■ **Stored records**
╔══

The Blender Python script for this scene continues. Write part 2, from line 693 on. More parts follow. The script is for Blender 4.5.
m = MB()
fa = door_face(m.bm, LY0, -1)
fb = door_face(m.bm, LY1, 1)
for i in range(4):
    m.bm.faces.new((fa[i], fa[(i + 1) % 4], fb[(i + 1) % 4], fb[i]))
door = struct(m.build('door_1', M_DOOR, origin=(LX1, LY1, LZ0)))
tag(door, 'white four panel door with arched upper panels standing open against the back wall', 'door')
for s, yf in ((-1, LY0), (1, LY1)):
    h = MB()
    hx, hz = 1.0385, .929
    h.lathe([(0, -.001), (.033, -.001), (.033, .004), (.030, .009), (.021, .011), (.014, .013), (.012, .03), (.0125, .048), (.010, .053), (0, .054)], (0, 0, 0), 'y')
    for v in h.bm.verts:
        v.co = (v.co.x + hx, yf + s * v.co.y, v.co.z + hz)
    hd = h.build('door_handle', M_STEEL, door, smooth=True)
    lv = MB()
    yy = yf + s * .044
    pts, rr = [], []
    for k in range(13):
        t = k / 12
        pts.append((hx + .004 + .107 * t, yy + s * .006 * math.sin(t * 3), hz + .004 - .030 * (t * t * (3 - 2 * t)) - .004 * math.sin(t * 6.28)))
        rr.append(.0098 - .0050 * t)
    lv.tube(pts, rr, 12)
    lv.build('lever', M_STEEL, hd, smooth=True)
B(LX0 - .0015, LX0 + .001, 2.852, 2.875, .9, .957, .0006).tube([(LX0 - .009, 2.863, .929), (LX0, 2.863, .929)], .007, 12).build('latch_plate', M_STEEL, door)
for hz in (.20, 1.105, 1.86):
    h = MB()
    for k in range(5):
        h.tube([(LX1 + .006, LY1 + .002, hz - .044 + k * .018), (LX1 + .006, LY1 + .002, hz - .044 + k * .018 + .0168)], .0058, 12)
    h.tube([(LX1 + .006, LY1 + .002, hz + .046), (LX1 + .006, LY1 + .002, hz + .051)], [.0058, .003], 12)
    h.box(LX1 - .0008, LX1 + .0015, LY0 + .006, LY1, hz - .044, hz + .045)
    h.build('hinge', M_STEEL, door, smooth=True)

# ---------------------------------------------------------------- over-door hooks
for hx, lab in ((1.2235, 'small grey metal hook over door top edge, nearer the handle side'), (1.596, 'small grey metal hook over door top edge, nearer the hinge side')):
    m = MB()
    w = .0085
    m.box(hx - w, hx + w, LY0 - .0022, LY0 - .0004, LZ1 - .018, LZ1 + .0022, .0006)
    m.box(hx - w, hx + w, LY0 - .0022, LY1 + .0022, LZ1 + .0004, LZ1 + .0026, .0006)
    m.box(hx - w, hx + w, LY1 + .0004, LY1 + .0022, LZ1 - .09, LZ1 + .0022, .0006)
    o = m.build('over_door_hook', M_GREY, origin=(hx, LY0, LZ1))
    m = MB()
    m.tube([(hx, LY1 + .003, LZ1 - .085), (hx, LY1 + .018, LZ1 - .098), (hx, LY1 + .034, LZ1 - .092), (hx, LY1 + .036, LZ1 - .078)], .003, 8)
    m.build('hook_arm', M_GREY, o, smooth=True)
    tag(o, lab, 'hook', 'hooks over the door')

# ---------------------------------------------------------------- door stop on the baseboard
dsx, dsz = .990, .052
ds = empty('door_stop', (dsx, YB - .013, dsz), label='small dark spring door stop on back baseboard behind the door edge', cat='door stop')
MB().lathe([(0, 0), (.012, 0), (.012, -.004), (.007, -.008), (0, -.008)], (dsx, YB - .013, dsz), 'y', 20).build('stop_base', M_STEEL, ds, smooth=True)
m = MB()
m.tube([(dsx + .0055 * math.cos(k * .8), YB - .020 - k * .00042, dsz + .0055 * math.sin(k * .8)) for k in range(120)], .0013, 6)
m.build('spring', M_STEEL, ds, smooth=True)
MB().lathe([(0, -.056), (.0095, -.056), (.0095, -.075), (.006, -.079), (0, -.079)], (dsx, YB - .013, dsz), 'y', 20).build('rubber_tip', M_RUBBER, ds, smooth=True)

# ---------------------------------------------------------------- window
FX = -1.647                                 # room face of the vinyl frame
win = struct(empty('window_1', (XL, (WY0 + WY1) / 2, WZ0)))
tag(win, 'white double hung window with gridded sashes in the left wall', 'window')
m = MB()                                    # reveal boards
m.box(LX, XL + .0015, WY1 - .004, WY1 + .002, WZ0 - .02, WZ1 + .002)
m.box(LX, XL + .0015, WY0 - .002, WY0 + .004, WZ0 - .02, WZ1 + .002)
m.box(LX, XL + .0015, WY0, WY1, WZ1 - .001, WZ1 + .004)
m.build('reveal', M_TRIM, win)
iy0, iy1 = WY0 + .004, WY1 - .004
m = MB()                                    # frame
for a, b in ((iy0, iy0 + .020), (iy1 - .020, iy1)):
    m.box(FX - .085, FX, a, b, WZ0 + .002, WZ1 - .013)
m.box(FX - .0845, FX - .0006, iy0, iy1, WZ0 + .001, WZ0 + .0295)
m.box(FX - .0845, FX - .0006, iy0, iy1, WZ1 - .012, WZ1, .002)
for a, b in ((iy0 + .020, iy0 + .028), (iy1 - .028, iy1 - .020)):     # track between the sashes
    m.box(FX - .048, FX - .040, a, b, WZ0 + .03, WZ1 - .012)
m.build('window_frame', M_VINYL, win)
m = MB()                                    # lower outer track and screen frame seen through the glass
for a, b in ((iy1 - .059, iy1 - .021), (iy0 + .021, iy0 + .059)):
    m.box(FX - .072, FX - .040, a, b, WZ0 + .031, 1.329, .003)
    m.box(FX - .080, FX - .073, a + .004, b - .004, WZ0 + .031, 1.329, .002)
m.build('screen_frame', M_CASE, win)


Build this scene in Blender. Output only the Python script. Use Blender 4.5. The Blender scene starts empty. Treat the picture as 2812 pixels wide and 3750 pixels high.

╚══

■ **Given task**
Recopy all the lines exactly as they appear.

■ **Solution for this exercise**
The Blender Python script for this scene continues. Write part 2, from line 693 on. More parts follow. The script is for Blender 4.5.
m = MB()
fa = door_face(m.bm, LY0, -1)
fb = door_face(m.bm, LY1, 1)
for i in range(4):
    m.bm.faces.new((fa[i], fa[(i + 1) % 4], fb[(i + 1) % 4], fb[i]))
door = struct(m.build('door_1', M_DOOR, origin=(LX1, LY1, LZ0)))
tag(door, 'white four panel door with arched upper panels standing open against the back wall', 'door')
for s, yf in ((-1, LY0), (1, LY1)):
    h = MB()
    hx, hz = 1.0385, .929
    h.lathe([(0, -.001), (.033, -.001), (.033, .004), (.030, .009), (.021, .011), (.014, .013), (.012, .03), (.0125, .048), (.010, .053), (0, .054)], (0, 0, 0), 'y')
    for v in h.bm.verts:
        v.co = (v.co.x + hx, yf + s * v.co.y, v.co.z + hz)
    hd = h.build('door_handle', M_STEEL, door, smooth=True)
    lv = MB()
    yy = yf + s * .044
    pts, rr = [], []
    for k in range(13):
        t = k / 12
        pts.append((hx + .004 + .107 * t, yy + s * .006 * math.sin(t * 3), hz + .004 - .030 * (t * t * (3 - 2 * t)) - .004 * math.sin(t * 6.28)))
        rr.append(.0098 - .0050 * t)
    lv.tube(pts, rr, 12)
    lv.build('lever', M_STEEL, hd, smooth=True)
B(LX0 - .0015, LX0 + .001, 2.852, 2.875, .9, .957, .0006).tube([(LX0 - .009, 2.863, .929), (LX0, 2.863, .929)], .007, 12).build('latch_plate', M_STEEL, door)
for hz in (.20, 1.105, 1.86):
    h = MB()
    for k in range(5):
        h.tube([(LX1 + .006, LY1 + .002, hz - .044 + k * .018), (LX1 + .006, LY1 + .002, hz - .044 + k * .018 + .0168)], .0058, 12)
    h.tube([(LX1 + .006, LY1 + .002, hz + .046), (LX1 + .006, LY1 + .002, hz + .051)], [.0058, .003], 12)
    h.box(LX1 - .0008, LX1 + .0015, LY0 + .006, LY1, hz - .044, hz + .045)
    h.build('hinge', M_STEEL, door, smooth=True)

# ---------------------------------------------------------------- over-door hooks
for hx, lab in ((1.2235, 'small grey metal hook over door top edge, nearer the handle side'), (1.596, 'small grey metal hook over door top edge, nearer the hinge side')):
    m = MB()
    w = .0085
    m.box(hx - w, hx + w, LY0 - .0022, LY0 - .0004, LZ1 - .018, LZ1 + .0022, .0006)
    m.box(hx - w, hx + w, LY0 - .0022, LY1 + .0022, LZ1 + .0004, LZ1 + .0026, .0006)
    m.box(hx - w, hx + w, LY1 + .0004, LY1 + .0022, LZ1 - .09, LZ1 + .0022, .0006)
    o = m.build('over_door_hook', M_GREY, origin=(hx, LY0, LZ1))
    m = MB()
    m.tube([(hx, LY1 + .003, LZ1 - .085), (hx, LY1 + .018, LZ1 - .098), (hx, LY1 + .034, LZ1 - .092), (hx, LY1 + .036, LZ1 - .078)], .003, 8)
    m.build('hook_arm', M_GREY, o, smooth=True)
    tag(o, lab, 'hook', 'hooks over the door')

# ---------------------------------------------------------------- door stop on the baseboard
dsx, dsz = .990, .052
ds = empty('door_stop', (dsx, YB - .013, dsz), label='small dark spring door stop on back baseboard behind the door edge', cat='door stop')
MB().lathe([(0, 0), (.012, 0), (.012, -.004), (.007, -.008), (0, -.008)], (dsx, YB - .013, dsz), 'y', 20).build('stop_base', M_STEEL, ds, smooth=True)
m = MB()
m.tube([(dsx + .0055 * math.cos(k * .8), YB - .020 - k * .00042, dsz + .0055 * math.sin(k * .8)) for k in range(120)], .0013, 6)
m.build('spring', M_STEEL, ds, smooth=True)
MB().lathe([(0, -.056), (.0095, -.056), (.0095, -.075), (.006, -.079), (0, -.079)], (dsx, YB - .013, dsz), 'y', 20).build('rubber_tip', M_RUBBER, ds, smooth=True)

# ---------------------------------------------------------------- window
FX = -1.647                                 # room face of the vinyl frame
win = struct(empty('window_1', (XL, (WY0 + WY1) / 2, WZ0)))
tag(win, 'white double hung window with gridded sashes in the left wall', 'window')
m = MB()                                    # reveal boards
m.box(LX, XL + .0015, WY1 - .004, WY1 + .002, WZ0 - .02, WZ1 + .002)
m.box(LX, XL + .0015, WY0 - .002, WY0 + .004, WZ0 - .02, WZ1 + .002)
m.box(LX, XL + .0015, WY0, WY1, WZ1 - .001, WZ1 + .004)
m.build('reveal', M_TRIM, win)
iy0, iy1 = WY0 + .004, WY1 - .004
m = MB()                                    # frame
for a, b in ((iy0, iy0 + .020), (iy1 - .020, iy1)):
    m.box(FX - .085, FX, a, b, WZ0 + .002, WZ1 - .013)
m.box(FX - .0845, FX - .0006, iy0, iy1, WZ0 + .001, WZ0 + .0295)
m.box(FX - .0845, FX - .0006, iy0, iy1, WZ1 - .012, WZ1, .002)
for a, b in ((iy0 + .020, iy0 + .028), (iy1 - .028, iy1 - .020)):     # track between the sashes
    m.box(FX - .048, FX - .040, a, b, WZ0 + .03, WZ1 - .012)
m.build('window_frame', M_VINYL, win)
m = MB()                                    # lower outer track and screen frame seen through the glass
for a, b in ((iy1 - .059, iy1 - .021), (iy0 + .021, iy0 + .059)):
    m.box(FX - .072, FX - .040, a, b, WZ0 + .031, 1.329, .003)
    m.box(FX - .080, FX - .073, a + .004, b - .004, WZ0 + .031, 1.329, .002)
m.build('screen_frame', M_CASE, win)


Build this scene in Blender. Output only the Python script. Use Blender 4.5. The Blender scene starts empty. Treat the picture as 2812 pixels wide and 3750 pixels high.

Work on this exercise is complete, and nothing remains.